## The problem:
Copy everything in the data below exactly except the pictures.

## Dataset content:
^^^^^^^^^^^^^^^^

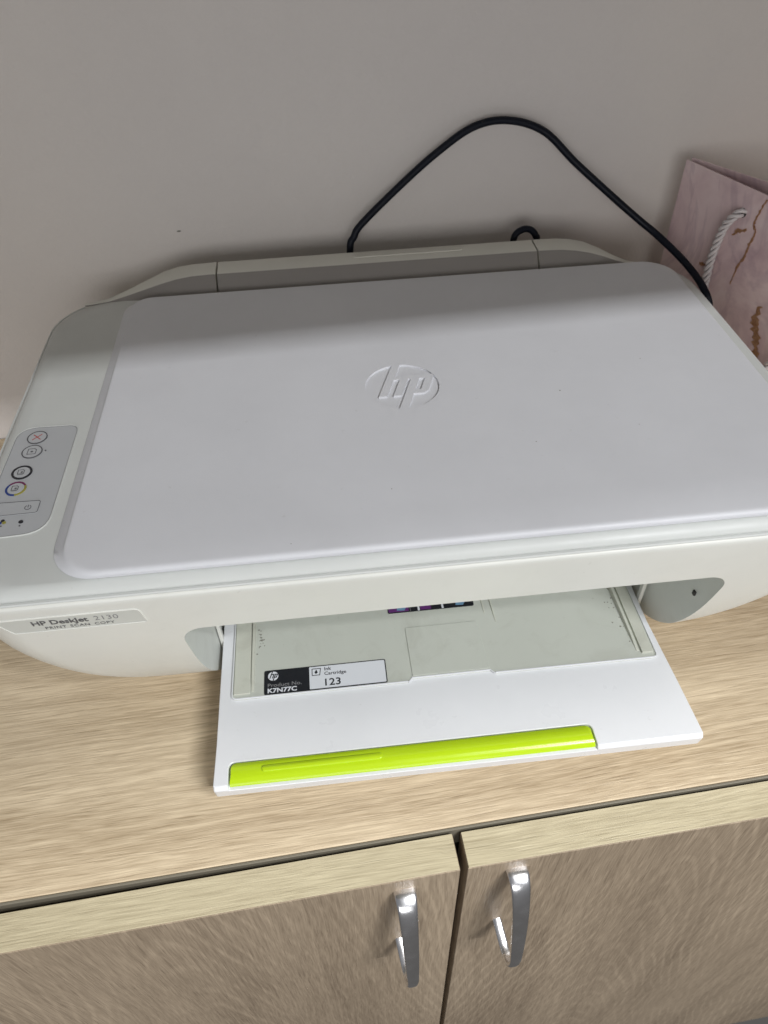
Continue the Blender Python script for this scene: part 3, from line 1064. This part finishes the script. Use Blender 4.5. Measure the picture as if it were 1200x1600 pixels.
def sheet(p00, p10, p11, p01, th, bulge=0.0, nx=12, nz=12):
    """thick sheet through four corners, bulged outwards"""
    b = bmesh.new()
    nn = (p10 - p00).cross(p01 - p00).normalized()
    G = [[], []]
    for s in (0, 1):
        for i in range(nx + 1):
            row = []
            for j in range(nz + 1):
                u, v = i / nx, j / nz
                p = p00 * (1 - u) * (1 - v) + p10 * u * (1 - v) + p11 * u * v + p01 * (1 - u) * v
                p = p + nn * (bulge * math.sin(math.pi * u) * math.sin(math.pi * v * 0.5) + th * s)
                row.append(b.verts.new(p))
            G[s].append(row)
    for s in (0, 1):
        for i in range(nx):
            for j in range(nz):
                b.faces.new((G[s][i][j], G[s][i + 1][j], G[s][i + 1][j + 1], G[s][i][j + 1]))
    edge = [(i, 0) for i in range(nx)] + [(nx, j) for j in range(nz)] + [(i, nz) for i in range(nx, 0, -1)] + [(0, j) for j in range(nz, 0, -1)]
    for q, (i, j) in enumerate(edge):
        i2, j2 = edge[(q + 1) % len(edge)]
        b.faces.new((G[0][i][j], G[0][i2][j2], G[1][i2][j2], G[1][i][j]))
    return b


Z = Vector((0, 0, 1))
dep = -nrm * 0.062
A0, A1 = A.copy(), A + d * W_
B0, B1 = A + dep, A + d * W_ + dep
f00, f10 = A0 + Z * 0.001, A1 + Z * 0.001
front = obj('front_panel', sheet(f00, f10, A1 + Z * H_, A0 + Z * H_, TH), M['bag'], bag, smooth=40)
dB = Vector((0.039, -0.032, 0)).normalized()
bt0 = A0 + Vector((0.004, 0.001, 0)) + Z * (H_ + 0.0008)
bt1 = bt0 + dB * 0.06 + d * (W_ - 0.06)
obj('back_panel', sheet(B0 + Z * 0.001, B1 + Z * 0.001, bt1, bt0, TH), M['bag'], bag, smooth=40)
gm0 = (A0 + B0) / 2
obj('gusset', sheet(A0 + Z * 0.001 + d * 0.0006, B0 + Z * 0.001 + d * 0.0006, bt0 - Z * 0.004 + d * 0.001, A0 + d * 0.0012 + Z * (H_ - 0.004), 0.0005), M['bag'], bag, smooth=40)
obj('gusset', sheet(A1 + Z * 0.001 - d * 0.0016, B1 + Z * 0.001 - d * 0.0016, bt1 - Z * 0.004 - d * 0.0016, A1 - d * 0.0016 + Z * (H_ - 0.004), 0.0005), M['bag'], bag, smooth=40)
obj('base', sheet(A0 + Z * 0.0012 - nrm * 0.002, A1 + Z * 0.0012 - nrm * 0.002, B1 + Z * 0.0012 + nrm * 0.002, B0 + Z * 0.0012 + nrm * 0.002, 0.0005), M['bag'], bag, smooth=40)


def onbag(s, z, off=0.0011):
    return A + d * s + Z * z + nrm * off


def vein(pts, w0):
    b = bmesh.new()
    P = catmull([Vector((s_, z_, 0)) for s_, z_ in pts], 7)
    L = len(P) - 1
    prev = None
    for i, p in enumerate(P):
        a, c = P[max(0, i - 1)], P[min(L, i + 1)]
        t = (c - a).normalized()
        n = Vector((-t.y, t.x, 0))
        w = w0 * (0.35 + 0.65 * math.sin(math.pi * min(1, i / L * 0.9 + 0.08))) * random.uniform(0.45, 1.35)
        jit = n * random.uniform(-0.4, 0.4) * w0
        q = [p + jit + n * w, p + jit - n * w]
        cur = [b.verts.new(onbag(v.x, v.y)) for v in q]
        if prev:
            b.faces.new((prev[0], prev[1], cur[1], cur[0]))
        prev = cur
    r = bmesh.ops.solidify(b, geom=b.faces[:], thickness=0.0001)
    return b


veins = [([(0.0735, 0.1865), (0.0712, 0.178), (0.0700, 0.1692), (0.0728, 0.1650), (0.0715, 0.156), (0.0712, 0.148), (0.0685, 0.140), (0.0678, 0.1345), (0.0672, 0.126)], 0.0010),
         ([(0.0660, 0.1640), (0.0600, 0.1610), (0.0560, 0.1565)], 0.0013),
         ([(0.0360, 0.1285), (0.0385, 0.1284), (0.0415, 0.1295)], 0.0014),
         ([(0.0960, 0.1230), (0.0965, 0.112), (0.1020, 0.100), (0.1060, 0.088), (0.1180, 0.078)], 0.0034),
         ([(0.0620, 0.1000), (0.0660, 0.0960), (0.0640, 0.0900)], 0.0014),
         ([(0.1050, 0.1700), (0.1120, 0.1500), (0.1240, 0.1350), (0.1300, 0.1100)], 0.002),
         ([(0.0140, 0.0700), (0.0300, 0.0600), (0.0420, 0.0300)], 0.002)]
for v, w in veins:
    obj('foil_vein', vein(v, w), M['foil'], bag, smooth=0)
# eyelet and rope
ey_p = onbag(0.0585, 0.1725, 0.0008)


def eyelet(s, z):
    c = onbag(s, z, 0.0007)
    b = disc(0, 0, 0.0030, 0, 0.0005, 18)
    rot = nrm.to_track_quat('Z', 'Y').to_matrix().to_4x4()
    return xf(b, Matrix.Translation(c) @ rot)


for s_ in (0.0585, 0.1165):
    obj('eyelet', eyelet(s_, 0.1725), M['hole'], bag)
path = catmull([onbag(0.0590, 0.1735, -0.002), onbag(0.0585, 0.1728, 0.003), onbag(0.0555, 0.1690, 0.0055), onbag(0.0515, 0.1600, 0.0058), onbag(0.0490, 0.1400, 0.0056), onbag(0.0500, 0.1200, 0.0055), onbag(0.0525, 0.1000, 0.0055),
                onbag(0.0600, 0.0780, 0.0055), onbag(0.0760, 0.0640, 0.0055), onbag(0.0990, 0.0640, 0.0055), onbag(0.1150, 0.0780, 0.0055), onbag(0.1225, 0.1000, 0.0055), onbag(0.1260, 0.1400, 0.0056),
                onbag(0.1235, 0.1600, 0.0058), onbag(0.1195, 0.1690, 0.0055), onbag(0.1165, 0.1728, 0.003), onbag(0.1160, 0.1735, -0.002)], 14)
fr_ = frames(path)
dist = [0.0]
for a, b in zip(path, path[1:]):
    dist.append(dist[-1] + (b - a).length)
rope = None
for k_ in range(3):
    st = []
    for (p, u, v), L in zip(fr_, dist):
        a = 2 * math.pi * (L / 0.0150 + k_ / 3)
        st.append(p + (u * math.cos(a) + v * math.sin(a)) * 0.0018)
    o = obj('rope_strand', tube(st, 0.00125, 8), M['rope'], rope if rope else bag, smooth=60)
    if rope is None:
        o.name = 'rope_handle'
        ORIGIN[o.name] = ORIGIN[bag.name]
        rope = o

^^^^^^^^^^^^^^^^

## Solution to the exercise:
Continue the Blender Python script for this scene: part 3, from line 1064. This part finishes the script. Use Blender 4.5. Measure the picture as if it were 1200x1600 pixels.
def sheet(p00, p10, p11, p01, th, bulge=0.0, nx=12, nz=12):
    """thick sheet through four corners, bulged outwards"""
    b = bmesh.new()
    nn = (p10 - p00).cross(p01 - p00).normalized()
    G = [[], []]
    for s in (0, 1):
        for i in range(nx + 1):
            row = []
            for j in range(nz + 1):
                u, v = i / nx, j / nz
                p = p00 * (1 - u) * (1 - v) + p10 * u * (1 - v) + p11 * u * v + p01 * (1 - u) * v
                p = p + nn * (bulge * math.sin(math.pi * u) * math.sin(math.pi * v * 0.5) + th * s)
                row.append(b.verts.new(p))
            G[s].append(row)
    for s in (0, 1):
        for i in range(nx):
            for j in range(nz):
                b.faces.new((G[s][i][j], G[s][i + 1][j], G[s][i + 1][j + 1], G[s][i][j + 1]))
    edge = [(i, 0) for i in range(nx)] + [(nx, j) for j in range(nz)] + [(i, nz) for i in range(nx, 0, -1)] + [(0, j) for j in range(nz, 0, -1)]
    for q, (i, j) in enumerate(edge):
        i2, j2 = edge[(q + 1) % len(edge)]
        b.faces.new((G[0][i][j], G[0][i2][j2], G[1][i2][j2], G[1][i][j]))
    return b


Z = Vector((0, 0, 1))
dep = -nrm * 0.062
A0, A1 = A.copy(), A + d * W_
B0, B1 = A + dep, A + d * W_ + dep
f00, f10 = A0 + Z * 0.001, A1 + Z * 0.001
front = obj('front_panel', sheet(f00, f10, A1 + Z * H_, A0 + Z * H_, TH), M['bag'], bag, smooth=40)
dB = Vector((0.039, -0.032, 0)).normalized()
bt0 = A0 + Vector((0.004, 0.001, 0)) + Z * (H_ + 0.0008)
bt1 = bt0 + dB * 0.06 + d * (W_ - 0.06)
obj('back_panel', sheet(B0 + Z * 0.001, B1 + Z * 0.001, bt1, bt0, TH), M['bag'], bag, smooth=40)
gm0 = (A0 + B0) / 2
obj('gusset', sheet(A0 + Z * 0.001 + d * 0.0006, B0 + Z * 0.001 + d * 0.0006, bt0 - Z * 0.004 + d * 0.001, A0 + d * 0.0012 + Z * (H_ - 0.004), 0.0005), M['bag'], bag, smooth=40)
obj('gusset', sheet(A1 + Z * 0.001 - d * 0.0016, B1 + Z * 0.001 - d * 0.0016, bt1 - Z * 0.004 - d * 0.0016, A1 - d * 0.0016 + Z * (H_ - 0.004), 0.0005), M['bag'], bag, smooth=40)
obj('base', sheet(A0 + Z * 0.0012 - nrm * 0.002, A1 + Z * 0.0012 - nrm * 0.002, B1 + Z * 0.0012 + nrm * 0.002, B0 + Z * 0.0012 + nrm * 0.002, 0.0005), M['bag'], bag, smooth=40)


def onbag(s, z, off=0.0011):
    return A + d * s + Z * z + nrm * off


def vein(pts, w0):
    b = bmesh.new()
    P = catmull([Vector((s_, z_, 0)) for s_, z_ in pts], 7)
    L = len(P) - 1
    prev = None
    for i, p in enumerate(P):
        a, c = P[max(0, i - 1)], P[min(L, i + 1)]
        t = (c - a).normalized()
        n = Vector((-t.y, t.x, 0))
        w = w0 * (0.35 + 0.65 * math.sin(math.pi * min(1, i / L * 0.9 + 0.08))) * random.uniform(0.45, 1.35)
        jit = n * random.uniform(-0.4, 0.4) * w0
        q = [p + jit + n * w, p + jit - n * w]
        cur = [b.verts.new(onbag(v.x, v.y)) for v in q]
        if prev:
            b.faces.new((prev[0], prev[1], cur[1], cur[0]))
        prev = cur
    r = bmesh.ops.solidify(b, geom=b.faces[:], thickness=0.0001)
    return b


veins = [([(0.0735, 0.1865), (0.0712, 0.178), (0.0700, 0.1692), (0.0728, 0.1650), (0.0715, 0.156), (0.0712, 0.148), (0.0685, 0.140), (0.0678, 0.1345), (0.0672, 0.126)], 0.0010),
         ([(0.0660, 0.1640), (0.0600, 0.1610), (0.0560, 0.1565)], 0.0013),
         ([(0.0360, 0.1285), (0.0385, 0.1284), (0.0415, 0.1295)], 0.0014),
         ([(0.0960, 0.1230), (0.0965, 0.112), (0.1020, 0.100), (0.1060, 0.088), (0.1180, 0.078)], 0.0034),
         ([(0.0620, 0.1000), (0.0660, 0.0960), (0.0640, 0.0900)], 0.0014),
         ([(0.1050, 0.1700), (0.1120, 0.1500), (0.1240, 0.1350), (0.1300, 0.1100)], 0.002),
         ([(0.0140, 0.0700), (0.0300, 0.0600), (0.0420, 0.0300)], 0.002)]
for v, w in veins:
    obj('foil_vein', vein(v, w), M['foil'], bag, smooth=0)
# eyelet and rope
ey_p = onbag(0.0585, 0.1725, 0.0008)


def eyelet(s, z):
    c = onbag(s, z, 0.0007)
    b = disc(0, 0, 0.0030, 0, 0.0005, 18)
    rot = nrm.to_track_quat('Z', 'Y').to_matrix().to_4x4()
    return xf(b, Matrix.Translation(c) @ rot)


for s_ in (0.0585, 0.1165):
    obj('eyelet', eyelet(s_, 0.1725), M['hole'], bag)
path = catmull([onbag(0.0590, 0.1735, -0.002), onbag(0.0585, 0.1728, 0.003), onbag(0.0555, 0.1690, 0.0055), onbag(0.0515, 0.1600, 0.0058), onbag(0.0490, 0.1400, 0.0056), onbag(0.0500, 0.1200, 0.0055), onbag(0.0525, 0.1000, 0.0055),
                onbag(0.0600, 0.0780, 0.0055), onbag(0.0760, 0.0640, 0.0055), onbag(0.0990, 0.0640, 0.0055), onbag(0.1150, 0.0780, 0.0055), onbag(0.1225, 0.1000, 0.0055), onbag(0.1260, 0.1400, 0.0056),
                onbag(0.1235, 0.1600, 0.0058), onbag(0.1195, 0.1690, 0.0055), onbag(0.1165, 0.1728, 0.003), onbag(0.1160, 0.1735, -0.002)], 14)
fr_ = frames(path)
dist = [0.0]
for a, b in zip(path, path[1:]):
    dist.append(dist[-1] + (b - a).length)
rope = None
for k_ in range(3):
    st = []
    for (p, u, v), L in zip(fr_, dist):
        a = 2 * math.pi * (L / 0.0150 + k_ / 3)
        st.append(p + (u * math.cos(a) + v * math.sin(a)) * 0.0018)
    o = obj('rope_strand', tube(st, 0.00125, 8), M['rope'], rope if rope else bag, smooth=60)
    if rope is None:
        o.name = 'rope_handle'
        ORIGIN[o.name] = ORIGIN[bag.name]
        rope = o